Friday, July 24, 2009

Tuesday, July 21, 2009

wasting time.

Lying in bed these past couple of days has highlighted some really important things to me. I don't know if it's the effects of the highly addictive strawberry lozenges or if it's the mildy sedative spicy jar of liquid pholcodine, but I realized where I was in my life for the first time. I'm 19. I'm young, and I just want to be happy. We spend all of our lives running around worrying about the past and the future, while we let the present slip by. I thought about the months before when I was still training for the marathon and those fateful early spring evenings when I stopped at a dandelion field for a rest. I stood there and I watched in awe as the wind caressed and tickled its way through the field, blowing and twirling the seeds in all sorts of directions, leaving the crystal blue sky speckled. I held my hand out like a net and allowed them to rest softly on my palm. There was nothing blatantly significant: nothing grand, nothing exciting... but it made my heart flutter and sing.

I guess what I'm trying to say is what everyone else has been saying all this time: Life is short, don't waste your time dwelling on things you think will eventually make you happy. Because all it takes is a gust of wind, and all of the sudden everything is changed.

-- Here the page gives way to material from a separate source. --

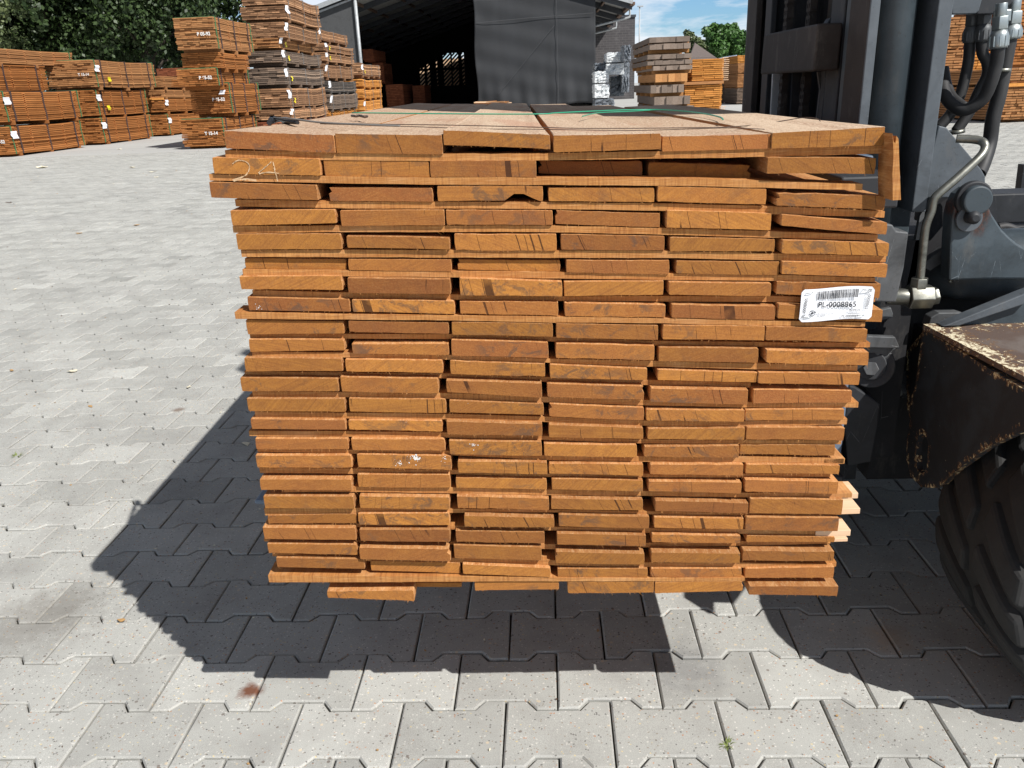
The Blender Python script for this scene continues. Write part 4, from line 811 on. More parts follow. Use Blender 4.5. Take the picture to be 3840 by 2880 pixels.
# ---------------------------------------------------------------- the shed
SH = empty('open_shed', (-5, 45, 0)); tag(SH, 'dark open timber shed with a low gable roof, behind the near stack', 'shed')
def sh(fn, name, mat, **k): mb = MB(); fn(mb); o = mb.build(name, mat, SH, **k); o.location = (5, -45, 0); return o
XL, XR, XC, ZE, ZR, YF, YB = -15.2, 4.9, -3.9, 4.95, 7.6, 44.72, 96
def roofz(x): return ZR - .301*abs(x-XC)
for s_ in (-1, 1):
    x = XL if s_ < 0 else XR
    sh(lambda mb: mb.hexa([(x, YF, roofz(x)), (XC, YF, ZR), (x, YB, roofz(x)), (XC, YB, ZR), (x, YF, roofz(x)+.07), (XC, YF, ZR+.07), (x, YB, roofz(x)+.07), (XC, YB, ZR+.07)]), 'roof_slope', 'roof sheet')
def rafters(mb):
    for k in range(14):
        y = YF + .3 + k*4.0
        for x in (XL, XR): mb.hexa([(x, y, roofz(x)-.32), (XC, y, ZR-.32), (x, y+.14, roofz(x)-.32), (XC, y+.14, ZR-.32), (x, y, roofz(x)-.02), (XC, y, ZR-.02), (x, y+.14, roofz(x)-.02), (XC, y+.14, ZR-.02)])
sh(rafters, 'rafters', 'shed steel')
def purl(mb):
    for x in (XL+.1, XL+1.8, XL+3.6, XL+5.4, XL+7.2, XR-.08, XR-1.3, XR-2.5, XR-4.4, XR-6.2, XR-8): mb.box(x-.05, x+.05, YF+.02, YB-.1, roofz(x)-.17, roofz(x)-.025)
sh(purl, 'purlins', 'rusty timber')
sh(lambda mb: (mb.bar((XL, YF-.04, roofz(XL)+.02), (XC, YF-.04, ZR+.02), .05, .22), mb.bar((XC, YF-.04, ZR+.02), (XR, YF-.04, ZE+.02), .05, .22)), 'barge_board', 'galvanised')
sh(lambda mb: mb.hexa([(-14.6, 45, 0), (-9.42, 45, 0), (-14.6, 45.08, 0), (-9.42, 45.08, 0), (-14.6, 45, 4.15), (-9.42, 45, 5.70), (-14.6, 45.08, 4.15), (-9.42, 45.08, 5.70)]), 'front_panel', 'wall sheet')
sh(lambda mb: mb.bar((-14.6, 44.94, 4.19), (-9.42, 44.94, 5.74), .06, .09), 'panel_rail', 'galvanised')
sh(lambda mb: mb.tube([(-9.36, 44.9, 0), (-9.36, 44.9, 5.9)], .09, 12), 'post', 'galvanised')
sh(lambda mb: mb.box(-14.7, -14.6, 45, YB, 0, 4.36), 'side_wall', 'wall sheet')
sh(lambda mb: mb.box(2.86, 2.94, 45.3, YB, 0, 5.5), 'side_wall', 'wall sheet')
def back(mb):
    for a, b, z0, z1 in ((-14.6, -11.2, 0, None), (-7.0, -3.9, 0, None), (-3.9, 2.86, 0, None), (-11.2, -7.0, 4.3, None), (-11.2, -7.0, 0, 1.5)):
        za, zb_ = (z1, z1) if z1 else (roofz(a)-.01, roofz(b)-.01)
        mb.hexa([(a, 79.9, z0), (b, 79.9, z0), (a, 80, z0), (b, 80, z0), (a, 79.9, za), (b, 79.9, zb_), (a, 80, za), (b, 80, zb_)])
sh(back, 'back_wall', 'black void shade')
def latt(mb):      # crossed boards in the rear opening, daylight between them
    X0, X1, Z0, Z1 = -11.2, -7.0, 1.5, 4.3
    for k in range(-10, 20):
        x = X0 + k*.36; a, b = [x, Z0], [x+3.0, Z0+2.8*1.0]
        if b[0] < X0+.1 or a[0] > X1-.1: continue
        sl = 2.8/3.0
        if a[0] < X0: a = [X0, Z0+(X0-a[0])*sl]
        if b[0] > X1: b = [X1, Z1-(b[0]-X1)*sl]
        mb.bar((a[0], 79.8, a[1]), (b[0], 79.8, b[1]), .04, .15)
    for x, w_ in ((-10.6, .12), (-9.9, .30), (-9.2, .28), (-8.15, .07), (-7.35, .16)): mb.box(x-w_, x+w_, 79.6, 79.7, Z0, Z1)
    mb.box(X0, X1, 79.6, 79.7, 2.85, 3.05); mb.hexa([(X0, 79.5, 3.0), (-8.6, 79.5, 4.25), (X0, 79.6, 3.0), (-8.6, 79.6, 4.25), (X0, 79.5, 4.35), (-8.6, 79.5, 4.35), (X0, 79.6, 4.35), (-8.6, 79.6, 4.35)])
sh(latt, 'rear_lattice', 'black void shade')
for y in (46.5, 55): 
    def gut(mb):
        mb.tube(smooth_path([(XR+.02, y, ZE-.12), (XR+.02, y, ZE-.5), (XR-.2, y, ZE-.62), (3.0, y, ZE-.95)], 5), .055, 8)
    sh(gut, 'downpipe', 'galvanised')
sh(lambda mb: mb.box(XR, XR+.12, YF, YB, ZE-.12, ZE+.02), 'gutter', 'rusty timber')
mb = MB(); rp = random.Random(5)
for q in range(46):
    x0 = rp.uniform(0, .5); z = rp.uniform(.0, .40); yy = rp.uniform(0, .5); L_ = rp.uniform(1.1, 1.55); mb.bar((x0, yy, z), (x0+L_, yy+rp.uniform(-.1, .1), max(0, z+rp.uniform(-.05, .06))), rp.uniform(.04, .08), rp.uniform(.02, .05), rp.choice((0, 1)))
tag(mb.build('offcut_bundle', ['pack tan', 'pale lath wood'], None, (-3.396, 43.6, .08)), 'heap of rough pale offcuts lying in front of the dark curtain', 'offcut heap')
mb = MB(); mb.box(-14, -6, 97.5, 98.5, .1, 4.4); tag(mb.build('board_stack', 'pale lath wood', None), 'sunlit pale pile glimpsed through the slatted rear opening of the shed', 'timber pile')
# curtain: one big hanging tarpaulin
mb = MB(); x0, x1, zt_, zb_ = -3.28, 3.02, 5.47, .12; nx, nz = 90, 40; rr = random.Random(4)
for j in range(nz+1):
    for i in range(nx+1):
        u, v = i/nx, j/nz; x = x0 + (x1-x0)*u; z = zb_ + (zt_-zb_)*v
        e = math.exp(-((u)/.05)**2) + .4*math.exp(-((1-u)/.03)**2); low = math.exp(-(v/.25)**2)
        y = .05*math.sin(u*23+v*2.1)*(.03+low*1.0) + .035*math.sin(u*55+3*v) * (.03+low*.7) + .05*math.sin(v*14+u*4)*e + .02*math.sin(v*31+u*9)
        xx = x + .05*math.sin(v*9.2)*(1-u)**8; mb.v.append((xx, 45.0+y, z + .08*math.sin(u*9)*(1-v)**3))
for j in range(nz):
    for i in range(nx): a = j*(nx+1)+i; mb.face([a, a+1, a+nx+2, a+nx+1], 0, 1, True)
cu = mb.build('curtain', 'dark mesh tarpaulin', None); so = cu.modifiers.new('solid', 'SOLIDIFY'); so.thickness = .01
tag(cu, 'huge dark grey mesh tarpaulin hanging across the right half of the shed front', 'tarpaulin')
def cstrip(pts, w, name='seam', mat='tarp seam'):
    mb = MB(); P = [Vector((x, 44.90, z)) for x, z in pts]
    for a, b in zip(P[:-1], P[1:]): mb.bar(a, b, .012, w*.8)
    mb.build(name, mat, cu)
for pts, w in (([(-3.15, 4.32), (-.4, 4.45), (2.9, 4.55)], .03), ([(1.05, .3), (1.02, 5.4)], .025), ([(-2.15, .8), (.9, 4.05)], .03)): cstrip(pts, w)

# ---------------------------------------------------------------- beyond the yard on the right
b = empty('brick_building', (8, 62, 0)); tag(b, 'flat-roofed building of dark grey brick seen between the shed roof and the beams', 'building')
mb = MB(); mb.box(-9, -1.15, 0, 14, 0, 5.45); mb.build('wall', 'dark brick', b); mb = MB(); mb.box(-9.1, -1.1, -.1, 14.1, 5.45, 5.6); mb.build('roof_edge', 'shed steel', b)
mb = MB(); mb.tube([(7.25, 62.4, 0), (7.2, 62.4, 6.1)], .045, 8); mb.box(7.05, 7.45, 62.3, 62.5, 6.1, 6.18)
tag(mb.build('lamp_post', 'galvanised', None), 'thin metal lamp post standing at the corner of the dark brick building', 'lamp post')
h = empty('house', (0, 0, 0)); tag(h, 'house with brown tiled gable roof between the two trees', 'house')
mb = MB(); mb.box(14.8, 16.246+1, 85.4, 95, 0, 3.143); mb.build('wall', 'dark brick', h)
mb = MB(); mb.prism([(14.8-.3, 85, 3.143-.3), (15.503, 87.5, 4.177+.35), (16.246+1.2, 85, 3.143-.3)], (0, .3, .1)); mb.build('roof', 'roof tiles', h)
def wrapped(name, lab, x0, x1, y, z0, z1, mat, D=1.3, grp='wrapped packs beside the shed'):
    mb = MB(); n = 7; r = random.Random(int(x0*100+z0*10)); c = Vector((x0, y, z0))
    fc = lambda a, b_, d, s_: None
    def grid(o, U, V, N):
        b0 = len(mb.v)
        for j in range(n+1):
            for i in range(n+1):
                edge = i in (0, n) or j in (0, n); q = Vector(o) + Vector(U)*(i/n) + Vector(V)*(j/n) + Vector(N)*(0 if edge else r.uniform(-.03, .05)); mb.v.append(tuple(q - c))
        for j in range(n):
            for i in range(n): a = b0+j*(n+1)+i; mb.face([a, a+1, a+n+2, a+n+1], 0, 1)
    w = x1-x0; hgt = z1-z0
    grid((x0, y, z0), (w, 0, 0), (0, 0, hgt), (0, -1, 0)); grid((x1, y, z0), (0, D, 0), (0, 0, hgt), (1, 0, 0)); grid((x0, y+D, z0), (0, -D, 0), (0, 0, hgt), (-1, 0, 0))
    grid((x0, y, z1), (w, 0, 0), (0, D, 0), (0, 0, 1)); grid((x1, y+D, z0), (-w, 0, 0), (0, 0, hgt), (0, 1, 0))
    tag(mb.build(name, mat, None, c), lab, 'wrapped pack', grp)
wrapped('wrapped_pack', 'silvery wrapped pack, highest beside the dark curtain', 2.497, 3.157, 30, 1.814, 2.124, 'white plastic wrap')
wrapped('wrapped_pack', 'wrapped pack with half white, half dark film, second from the top', 2.481, 3.099, 30, 1.399, 1.768, 'white plastic wrap')
wrapped('wrapped_pack', 'dark wrapped pack next to the curtain edge', 2.108, 2.517, 30.5, 1.559, 1.803, 'dark plastic wrap')
wrapped('wrapped_pack', 'white wrapped pack at the curtain edge, above the lowest white one', 2.039, 2.528, 29.5, 1.15, 1.505, 'white plastic wrap')
wrapped('wrapped_pack', 'lowest white wrapped pack at the curtain edge', 2.038, 2.539, 29.5, 0.644, 1.105, 'white plastic wrap')
wrapped('wrapped_pack', 'dim wrapped pack left of the lower beams', 2.705, 3.197, 31, 0.66, 1.327, 'dark plastic wrap')
wrapped('wrapped_pack', 'grey wrapped pack just behind the upper left of the beams', 3.006, 3.24, 29, 1.794, 2.304, 'dark plastic wrap')
wrapped('wrapped_pack', 'dark wrapped bundle behind the beams, under the silvery one', 3.087, 3.356, 30.6, 0.783, 1.789, 'dark plastic wrap')
wrapped('wrapped_pack', 'bluish wrapped pack on the ground by the curtain', 2.043, 2.717, 29.5, 0.281, 0.599, 'dark plastic wrap')
mb = MB(); 
mb.hexa([(9.113, 42, 1.772), (9.719, 42, 1.772), (9.113, 45, 1.772), (9.719, 45, 1.772), (9.113+.1, 42.2, 2.186-.25), (9.719, 42.1, 2.186), (9.113+.1, 45, 2.186-.1), (9.719, 45, 2.186)]); tag(mb.build('tarp_cover', 'pale blue tarp', None), 'pale blue sheet draped over the far brown pack', 'tarp')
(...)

Hold your hand out, catch the good ones, and hold onto them before the moment has gone and passed.

Monday, July 13, 2009

fed up.

i hear you. i see you too. so when are you actually going to show me something?

Saturday, July 11, 2009

16 oz of yogurt and a broken heart


I went to the store this morning after my hearty breakfast, quite satisfied with myself. I strolled down the aisles, past the colorful packages, boxes and bottles. I reached the refrigerated aisles that I dread when I'm not wearing a jacket, and swiftly made my way through when all of the sudden, you caught my attention. God, you were everything I ever had ever wanted - that I had ever dreamed of. Blueberry yogurt: tart, yet sweet with real blueberries bits for character - just the way I like it. I can't pass on a good thing when I see it, and I quickly swooped you up. Throughout the bus ride home, I was bubbling with excitement. I was so anxious at the thought of having something so light and sweet after that heavy traditional English breakfast. I ran up six flights of stairs, threw my door open and grabbed a spoon. I carefully placed you on the table and gently peeled the top off. It was time. I looked down into you and saw the swirl of blueberry compote against the white yogurt. I swirled my spoon around slowly and got the perfect spoonful. The cool touch against my tongue sent chills throughout my body, and I was itching for more. As I reached down to scoop for more, I felt my heart sink. You were nearing empty. I felt the scratch of the metal against the plastic container, the empty clanging, and I felt betrayed. You told me you had 16 ounces - you said it was all for me. Guess that's just what you say to people, isn't it? You try and sell yourself to everyone you see, but I'm not falling for that anymore.

That's the last time I stop by the grocery store after breakfast.